3) What position you play in college.
It's been a while since I was in undergrad, but being a freshman who can buy alcohol and is also a former professional athlete would seem to be able to have his pick of sorority girls and be a not-terrible fallback option in case the whole baseball thing doesn't work out.
I think the decision usually comes down to how much will a baseball team pay you to sign, how good you think your chances are in baseball and football, and will my college teams let me play both sports.
The bonus/bagman that comes from playing college football at a top D1 school might be higher than the MLB draft bonus.
Rickey Henderson was a dominant high school tailback.

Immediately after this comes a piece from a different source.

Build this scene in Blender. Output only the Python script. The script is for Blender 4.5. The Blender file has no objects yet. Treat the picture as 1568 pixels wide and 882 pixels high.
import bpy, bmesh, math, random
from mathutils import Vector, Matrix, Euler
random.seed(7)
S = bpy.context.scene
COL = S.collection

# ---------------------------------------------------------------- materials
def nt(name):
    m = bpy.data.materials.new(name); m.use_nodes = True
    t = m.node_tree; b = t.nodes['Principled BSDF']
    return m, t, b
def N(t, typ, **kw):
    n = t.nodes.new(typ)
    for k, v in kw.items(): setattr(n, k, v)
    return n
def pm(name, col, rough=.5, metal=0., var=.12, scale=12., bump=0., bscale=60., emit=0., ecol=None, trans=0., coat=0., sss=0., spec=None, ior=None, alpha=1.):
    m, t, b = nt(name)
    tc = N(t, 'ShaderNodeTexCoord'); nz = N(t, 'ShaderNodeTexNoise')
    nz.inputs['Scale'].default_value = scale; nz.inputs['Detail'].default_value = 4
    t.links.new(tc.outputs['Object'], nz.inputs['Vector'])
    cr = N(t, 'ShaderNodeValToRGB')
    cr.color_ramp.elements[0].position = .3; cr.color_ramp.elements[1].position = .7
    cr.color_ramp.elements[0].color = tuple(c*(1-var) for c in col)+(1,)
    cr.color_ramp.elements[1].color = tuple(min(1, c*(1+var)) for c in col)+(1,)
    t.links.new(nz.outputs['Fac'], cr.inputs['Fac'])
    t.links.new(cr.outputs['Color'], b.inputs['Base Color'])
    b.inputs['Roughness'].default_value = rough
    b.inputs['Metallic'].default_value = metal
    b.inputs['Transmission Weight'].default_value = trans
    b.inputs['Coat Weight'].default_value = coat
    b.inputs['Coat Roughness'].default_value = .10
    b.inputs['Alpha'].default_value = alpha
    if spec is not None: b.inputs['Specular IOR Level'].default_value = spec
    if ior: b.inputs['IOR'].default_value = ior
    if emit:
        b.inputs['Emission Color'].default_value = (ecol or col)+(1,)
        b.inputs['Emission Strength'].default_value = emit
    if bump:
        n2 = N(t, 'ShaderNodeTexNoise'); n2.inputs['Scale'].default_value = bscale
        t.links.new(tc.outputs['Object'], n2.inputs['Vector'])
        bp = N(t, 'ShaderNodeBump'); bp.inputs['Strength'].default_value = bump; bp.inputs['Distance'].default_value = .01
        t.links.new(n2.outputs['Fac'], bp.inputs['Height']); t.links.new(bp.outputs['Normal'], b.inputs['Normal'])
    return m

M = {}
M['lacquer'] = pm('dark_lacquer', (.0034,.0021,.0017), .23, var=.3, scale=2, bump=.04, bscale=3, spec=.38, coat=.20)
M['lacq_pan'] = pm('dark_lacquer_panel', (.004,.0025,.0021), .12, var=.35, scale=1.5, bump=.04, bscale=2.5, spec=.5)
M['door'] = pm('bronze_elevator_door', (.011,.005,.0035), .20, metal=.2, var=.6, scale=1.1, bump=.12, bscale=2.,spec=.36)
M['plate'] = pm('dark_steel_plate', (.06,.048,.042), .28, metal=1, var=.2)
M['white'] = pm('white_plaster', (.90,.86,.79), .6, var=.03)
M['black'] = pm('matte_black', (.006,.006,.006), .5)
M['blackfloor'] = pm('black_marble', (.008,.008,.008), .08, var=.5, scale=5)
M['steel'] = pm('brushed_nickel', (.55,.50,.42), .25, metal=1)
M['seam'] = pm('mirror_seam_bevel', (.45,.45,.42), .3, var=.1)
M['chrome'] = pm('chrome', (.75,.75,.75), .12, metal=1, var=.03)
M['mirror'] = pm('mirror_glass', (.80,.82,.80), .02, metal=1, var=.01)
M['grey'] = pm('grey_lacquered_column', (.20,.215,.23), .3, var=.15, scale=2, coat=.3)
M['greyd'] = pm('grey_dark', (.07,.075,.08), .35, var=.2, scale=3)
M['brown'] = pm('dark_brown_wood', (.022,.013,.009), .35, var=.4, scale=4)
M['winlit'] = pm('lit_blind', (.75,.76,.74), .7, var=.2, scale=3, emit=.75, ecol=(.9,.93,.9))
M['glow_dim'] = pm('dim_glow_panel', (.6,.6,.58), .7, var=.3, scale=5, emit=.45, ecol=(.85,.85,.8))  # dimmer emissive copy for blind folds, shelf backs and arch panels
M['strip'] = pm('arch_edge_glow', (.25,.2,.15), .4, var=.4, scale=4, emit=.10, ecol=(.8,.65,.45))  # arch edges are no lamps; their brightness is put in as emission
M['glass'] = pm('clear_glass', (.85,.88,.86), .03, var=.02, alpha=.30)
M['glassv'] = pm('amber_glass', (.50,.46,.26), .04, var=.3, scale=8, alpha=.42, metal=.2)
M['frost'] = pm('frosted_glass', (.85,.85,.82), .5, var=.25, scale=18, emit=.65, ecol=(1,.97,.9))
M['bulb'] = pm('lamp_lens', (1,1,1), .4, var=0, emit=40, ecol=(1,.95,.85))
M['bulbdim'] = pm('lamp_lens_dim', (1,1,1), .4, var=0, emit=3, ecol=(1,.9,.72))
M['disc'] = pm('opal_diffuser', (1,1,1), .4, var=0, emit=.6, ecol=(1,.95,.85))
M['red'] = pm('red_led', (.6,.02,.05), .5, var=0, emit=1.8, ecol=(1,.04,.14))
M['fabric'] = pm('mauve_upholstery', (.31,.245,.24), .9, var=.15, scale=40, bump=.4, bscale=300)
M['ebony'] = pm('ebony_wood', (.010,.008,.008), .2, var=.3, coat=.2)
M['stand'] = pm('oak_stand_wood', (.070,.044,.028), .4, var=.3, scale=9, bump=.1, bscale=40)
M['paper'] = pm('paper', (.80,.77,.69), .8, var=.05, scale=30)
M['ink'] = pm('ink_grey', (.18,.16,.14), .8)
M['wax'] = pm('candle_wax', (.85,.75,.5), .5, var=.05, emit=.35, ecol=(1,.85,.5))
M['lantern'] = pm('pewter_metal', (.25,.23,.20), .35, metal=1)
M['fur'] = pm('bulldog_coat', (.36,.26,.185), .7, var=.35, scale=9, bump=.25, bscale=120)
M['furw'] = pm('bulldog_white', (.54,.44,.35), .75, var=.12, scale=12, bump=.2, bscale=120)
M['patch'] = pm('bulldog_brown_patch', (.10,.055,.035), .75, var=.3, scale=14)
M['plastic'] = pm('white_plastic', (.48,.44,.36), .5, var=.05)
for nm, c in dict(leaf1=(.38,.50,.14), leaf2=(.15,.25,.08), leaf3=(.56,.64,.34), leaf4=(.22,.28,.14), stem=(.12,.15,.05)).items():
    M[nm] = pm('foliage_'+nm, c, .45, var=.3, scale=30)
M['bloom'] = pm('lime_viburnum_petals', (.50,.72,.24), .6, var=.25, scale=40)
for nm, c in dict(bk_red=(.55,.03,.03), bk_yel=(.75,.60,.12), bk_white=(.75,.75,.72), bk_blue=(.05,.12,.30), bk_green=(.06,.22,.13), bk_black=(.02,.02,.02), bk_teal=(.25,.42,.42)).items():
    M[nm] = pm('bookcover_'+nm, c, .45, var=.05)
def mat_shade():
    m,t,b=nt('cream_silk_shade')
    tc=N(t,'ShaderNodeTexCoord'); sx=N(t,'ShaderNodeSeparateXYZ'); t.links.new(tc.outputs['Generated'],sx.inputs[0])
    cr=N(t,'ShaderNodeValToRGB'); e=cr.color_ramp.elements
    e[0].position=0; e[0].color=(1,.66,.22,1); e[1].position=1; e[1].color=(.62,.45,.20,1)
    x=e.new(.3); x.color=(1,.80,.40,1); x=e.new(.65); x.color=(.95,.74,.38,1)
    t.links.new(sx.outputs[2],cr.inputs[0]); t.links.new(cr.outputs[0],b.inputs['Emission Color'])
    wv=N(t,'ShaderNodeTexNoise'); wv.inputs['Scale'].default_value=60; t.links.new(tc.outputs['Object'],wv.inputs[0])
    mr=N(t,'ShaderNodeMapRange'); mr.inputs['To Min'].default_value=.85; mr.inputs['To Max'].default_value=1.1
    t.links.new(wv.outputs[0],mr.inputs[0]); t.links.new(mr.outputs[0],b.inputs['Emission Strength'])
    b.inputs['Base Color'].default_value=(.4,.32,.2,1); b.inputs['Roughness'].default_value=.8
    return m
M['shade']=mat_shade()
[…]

According to his SABR bio, he received "dozens" of D1 scholarship offers; however, his mom and stepdad convinced him to choose baseball because of the greater risk of catastrophic injury in football.
I haven't been keeping up on the NIL market, but for the talented ones at a top school, that might well outweigh mediocre bonus + piddling MIL salary.
It seems like you've got some mixed reasoning here. For example, to choose football, you need to have that 18-year-old sense of invincibility to choose football, with no guaranteed money and the physical damage you do to your body/mind. But that same outlook would mean you probably aren't worried about getting a college degree, you're confident you'll make the majors, and you're not thinking about being a backup in the NFL.
With the benefit of being slightly (ahem) older than 18, baseball looks like the far safer choice. Maybe $200K bonus guaranteed, perhaps the promise of your team paying for college (often the case, right?). That's a big head start financially for an 18-year-old.
On the other side, I don't see the "free" degree as very attractive since a) you're probably not graduating, and b) in most cases you're really a student in name only. The question here, of course, how much money you can make under the table, and I have no idea about that.
And that's only the money that's changed hands above the table.
At that level of the draft, you're hoping for one significant MLBer every round or two, which means a 2 or 3 percent chance for any given player.
As a Michigan recruit, Brady would be seen as a tough sign, so maybe put him down as a 5% chance who fell in the draft.
A starting QB coming out of a powerhouse school has a much better chance of catching on. Heck, even as a famous draft miss, Brady was taken in the sixth round, got guaranteed money, and started the year as a backup.